Michael Ubaldi, November 28, 2003.
 

Headlines are fluttering with the latest grandstanding from the boastful Shiite Grand Ayatollah Ali al Sistani. Some on the right are anywhere between knit-browed and ready to size up cemetary plots for Iraq's future. Certainly, a would-be theocrat punching above his weight and disrupting plans for a secular establishment is no small challenge to Paul Bremer and Iraq's Governing Council. But I'm curious as to what these worriers considered would be the inevitable political and societal obstacles in Iraq's transition to freedom. Extremists are in their element while nations reform - it is, forgive the pun, an occupational hazard. What's more, fundamentalist Shiite rule is questionable, especially since Shiites are the least of the CPA's worries:

The US, which has been wary of installing a government dominated by Shiites in Iraq, has concluded that such a development is virtually inevitable and not necessarily harmful to US interests.

US officials said that fears of an Iranian-style - and Iranian-influenced - theocracy in Baghdad had faded because it had become clear that Iraq's Shiite population was not a monolithic bloc and not necessarily dominated by Tehran.


We've known this for a while, too. And although it is a concession by observers that Iraqi Shiites are attracted to at least the romance of Iraq officially recognizing Islam, a recent op-ed echoes the statements of perspective I've been making in light of theocracy fears in Afghanistan:

It's no wonder that we're having a hard time teaching Jeffersonian democracy to the Iraqis. It's still controversial in America.

Take the precincts where Roy Moore holds sway. Moore, recently ousted as chief justice of the Alabama Supreme Court, has become the standard-bearer for Christian conservatives who believe that the United States is a "Christian nation." He has inspired hundreds of thousands of followers.

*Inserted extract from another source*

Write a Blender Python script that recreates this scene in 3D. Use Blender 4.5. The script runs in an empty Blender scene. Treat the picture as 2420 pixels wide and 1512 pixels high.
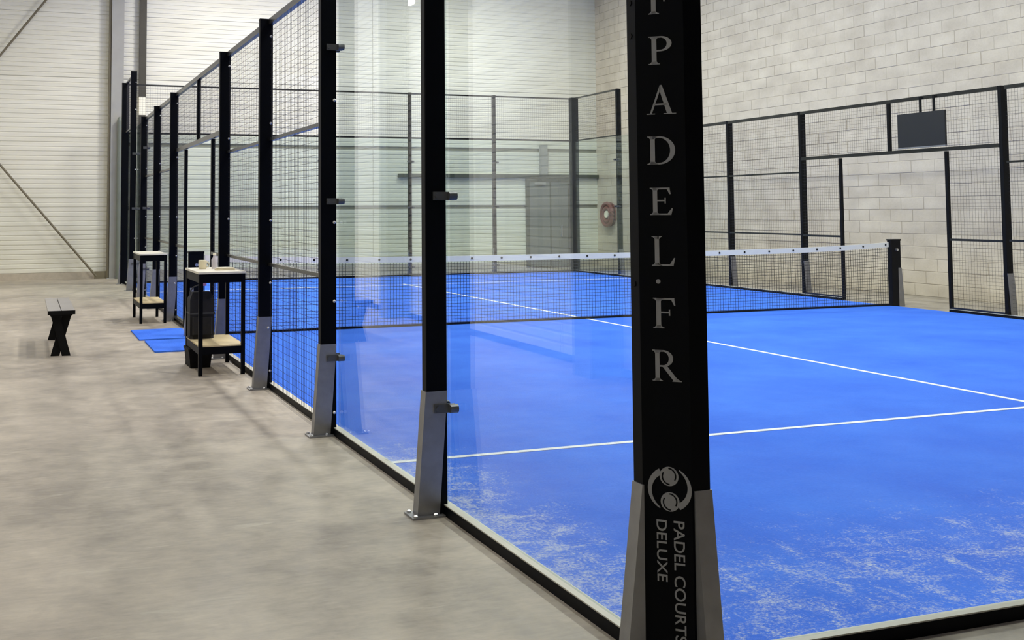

Culturally recognizing divinity as the basis for law, which I enjoy doing, is one thing; recognizing as much by completely ignoring an order of the state is quite another. And yes, it happened right at home. Church and state: the argument is an eternal one. The bottom line? Politically canny troublemakers like Sistani, while potentially dangerous and undeserving of more concessions than strategically necessary, can neither hold the public's attention nor enjoy its support for long if their respective desires are only tangential. As we've seen, most Iraqis want nothing to do with totalitarianism - secular or religious.